Wednesday, November 30, 2011

Breaking The Fourth Wall

Just yesterday I was talking with a YA librarian about the strangle hold first- person narrators have on children's books. Then this morning I learned that Monica Edinger has a post at Educating Alice called Thought on Newbery: Third Person Omniscient Narration. In it she discusses third-person narrators that she describes as characters or "third person narrators who insert themselves occasionally into the reader’s consciousness." If you follow her referrals to other posts, you'll get to her own Whatchamacallit Narrators and The Personalities of Intrusive Narrators at Fuse #8 Production.

I don't recall the intrusive narrating in The Golden Compass, which Monica mentions somewhere along the line. And I liked the second The Incorrigible Children of Ashton Place book, a series Betsy Bird mentions at Fuse #8, very much, though I never got a chance to blog about it. However, while I'm sure there are other exceptions, as a general rule, I am not a fan of the intrusive narrator.

I think of intrusive narrators as being the literary equivalent of breaking the fourth wall in television programs, something else I'm not a fan of. I want the illusion that the fictional world is a real one that I have entered and am experiencing somehow, even though there is no pretence that I'm a character. Breaking the fourth wall and speaking to me directly destroys that for me. If the characters in the fictional world know I'm there, then they know they're not part of a real world, right?

While I'm reading that book or watching that TV show, I want the characters to believe in themselves and not me.

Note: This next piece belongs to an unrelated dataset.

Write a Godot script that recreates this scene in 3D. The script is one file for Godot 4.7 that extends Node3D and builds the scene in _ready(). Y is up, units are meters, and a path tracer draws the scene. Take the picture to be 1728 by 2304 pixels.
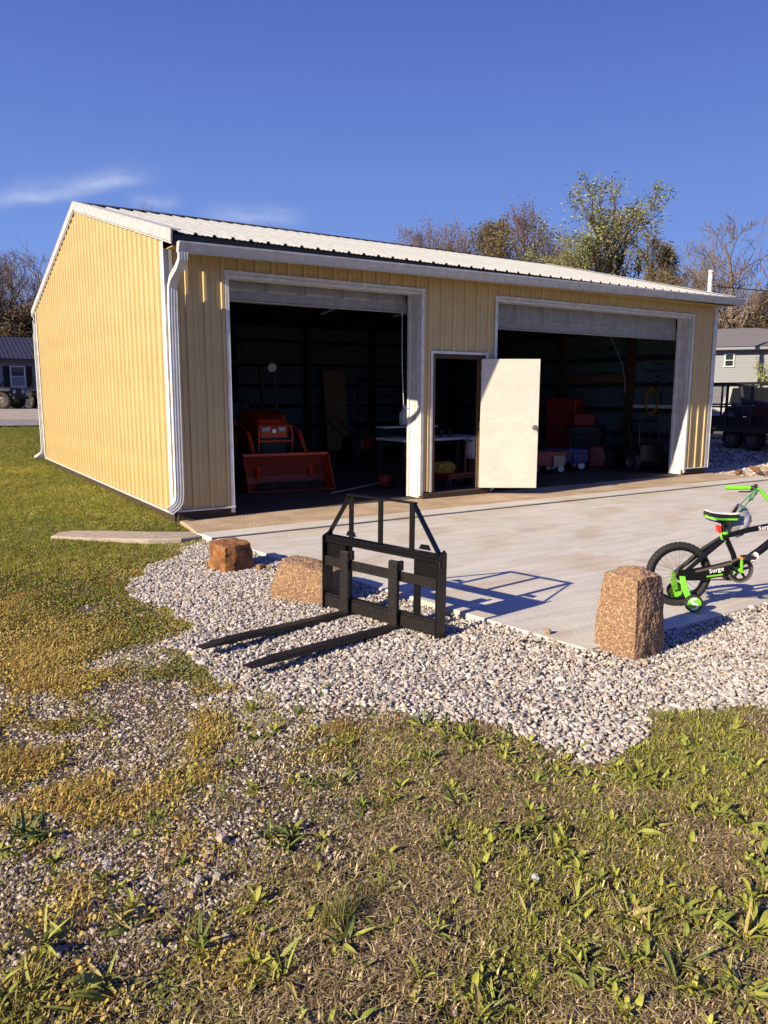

Now, this is not to say I will never use an intrusive narrator. I would just need an incredibly compelling reason that I can't even imagine right now.

2 comments:

MotherReader said...

I've never really thought much about it, but I am a fan of intrusive narrators. But maybe it is mostly because it is a different way of approaching the book than 1st or 3rd, and so less common and still interesting.

Gail Gauthier said...

I think Monica mentions storytelling in one of her blog posts. Some readers may feel that an intrusive narrator is interacting with them the way a storyteller might, and they enjoy it for that reason.